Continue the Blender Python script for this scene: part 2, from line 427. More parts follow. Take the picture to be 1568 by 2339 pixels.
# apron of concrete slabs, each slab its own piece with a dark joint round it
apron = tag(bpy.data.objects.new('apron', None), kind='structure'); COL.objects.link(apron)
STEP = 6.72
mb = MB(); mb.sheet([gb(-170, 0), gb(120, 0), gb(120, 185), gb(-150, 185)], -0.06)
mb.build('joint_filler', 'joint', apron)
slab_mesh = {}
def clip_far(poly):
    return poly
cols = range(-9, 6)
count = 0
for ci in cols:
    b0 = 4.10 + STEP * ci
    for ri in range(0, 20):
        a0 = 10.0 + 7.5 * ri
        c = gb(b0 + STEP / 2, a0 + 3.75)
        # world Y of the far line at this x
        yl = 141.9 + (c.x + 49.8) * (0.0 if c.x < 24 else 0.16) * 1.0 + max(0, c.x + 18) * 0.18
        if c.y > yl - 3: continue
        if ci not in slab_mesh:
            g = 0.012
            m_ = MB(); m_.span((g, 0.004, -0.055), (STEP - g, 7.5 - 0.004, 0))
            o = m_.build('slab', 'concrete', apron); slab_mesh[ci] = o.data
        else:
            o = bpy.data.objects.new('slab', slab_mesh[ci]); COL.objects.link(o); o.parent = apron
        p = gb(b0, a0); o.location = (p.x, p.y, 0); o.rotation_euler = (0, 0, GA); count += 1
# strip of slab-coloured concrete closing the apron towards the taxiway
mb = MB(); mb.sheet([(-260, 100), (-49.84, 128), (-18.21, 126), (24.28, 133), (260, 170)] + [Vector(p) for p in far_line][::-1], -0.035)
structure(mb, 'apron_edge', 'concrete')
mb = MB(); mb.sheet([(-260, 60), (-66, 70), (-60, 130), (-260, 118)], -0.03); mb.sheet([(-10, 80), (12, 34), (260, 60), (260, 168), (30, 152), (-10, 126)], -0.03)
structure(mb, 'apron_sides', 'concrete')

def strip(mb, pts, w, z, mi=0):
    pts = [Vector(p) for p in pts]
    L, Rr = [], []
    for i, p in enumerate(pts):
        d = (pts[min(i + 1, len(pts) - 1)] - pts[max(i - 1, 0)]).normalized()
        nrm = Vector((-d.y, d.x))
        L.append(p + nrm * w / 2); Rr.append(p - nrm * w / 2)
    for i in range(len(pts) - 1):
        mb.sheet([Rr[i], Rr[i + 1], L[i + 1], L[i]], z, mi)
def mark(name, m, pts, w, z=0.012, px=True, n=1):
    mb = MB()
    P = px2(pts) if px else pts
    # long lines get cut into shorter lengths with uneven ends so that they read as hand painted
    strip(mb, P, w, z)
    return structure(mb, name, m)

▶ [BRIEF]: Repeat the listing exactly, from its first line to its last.

▶ [FULL RESPONSE]:
Continue the Blender Python script for this scene: part 2, from line 427. More parts follow. Take the picture to be 1568 by 2339 pixels.
# apron of concrete slabs, each slab its own piece with a dark joint round it
apron = tag(bpy.data.objects.new('apron', None), kind='structure'); COL.objects.link(apron)
STEP = 6.72
mb = MB(); mb.sheet([gb(-170, 0), gb(120, 0), gb(120, 185), gb(-150, 185)], -0.06)
mb.build('joint_filler', 'joint', apron)
slab_mesh = {}
def clip_far(poly):
    return poly
cols = range(-9, 6)
count = 0
for ci in cols:
    b0 = 4.10 + STEP * ci
    for ri in range(0, 20):
        a0 = 10.0 + 7.5 * ri
        c = gb(b0 + STEP / 2, a0 + 3.75)
        # world Y of the far line at this x
        yl = 141.9 + (c.x + 49.8) * (0.0 if c.x < 24 else 0.16) * 1.0 + max(0, c.x + 18) * 0.18
        if c.y > yl - 3: continue
        if ci not in slab_mesh:
            g = 0.012
            m_ = MB(); m_.span((g, 0.004, -0.055), (STEP - g, 7.5 - 0.004, 0))
            o = m_.build('slab', 'concrete', apron); slab_mesh[ci] = o.data
        else:
            o = bpy.data.objects.new('slab', slab_mesh[ci]); COL.objects.link(o); o.parent = apron
        p = gb(b0, a0); o.location = (p.x, p.y, 0); o.rotation_euler = (0, 0, GA); count += 1
# strip of slab-coloured concrete closing the apron towards the taxiway
mb = MB(); mb.sheet([(-260, 100), (-49.84, 128), (-18.21, 126), (24.28, 133), (260, 170)] + [Vector(p) for p in far_line][::-1], -0.035)
structure(mb, 'apron_edge', 'concrete')
mb = MB(); mb.sheet([(-260, 60), (-66, 70), (-60, 130), (-260, 118)], -0.03); mb.sheet([(-10, 80), (12, 34), (260, 60), (260, 168), (30, 152), (-10, 126)], -0.03)
structure(mb, 'apron_sides', 'concrete')

def strip(mb, pts, w, z, mi=0):
    pts = [Vector(p) for p in pts]
    L, Rr = [], []
    for i, p in enumerate(pts):
        d = (pts[min(i + 1, len(pts) - 1)] - pts[max(i - 1, 0)]).normalized()
        nrm = Vector((-d.y, d.x))
        L.append(p + nrm * w / 2); Rr.append(p - nrm * w / 2)
    for i in range(len(pts) - 1):
        mb.sheet([Rr[i], Rr[i + 1], L[i + 1], L[i]], z, mi)
def mark(name, m, pts, w, z=0.012, px=True, n=1):
    mb = MB()
    P = px2(pts) if px else pts
    # long lines get cut into shorter lengths with uneven ends so that they read as hand painted
    strip(mb, P, w, z)
    return structure(mb, name, m)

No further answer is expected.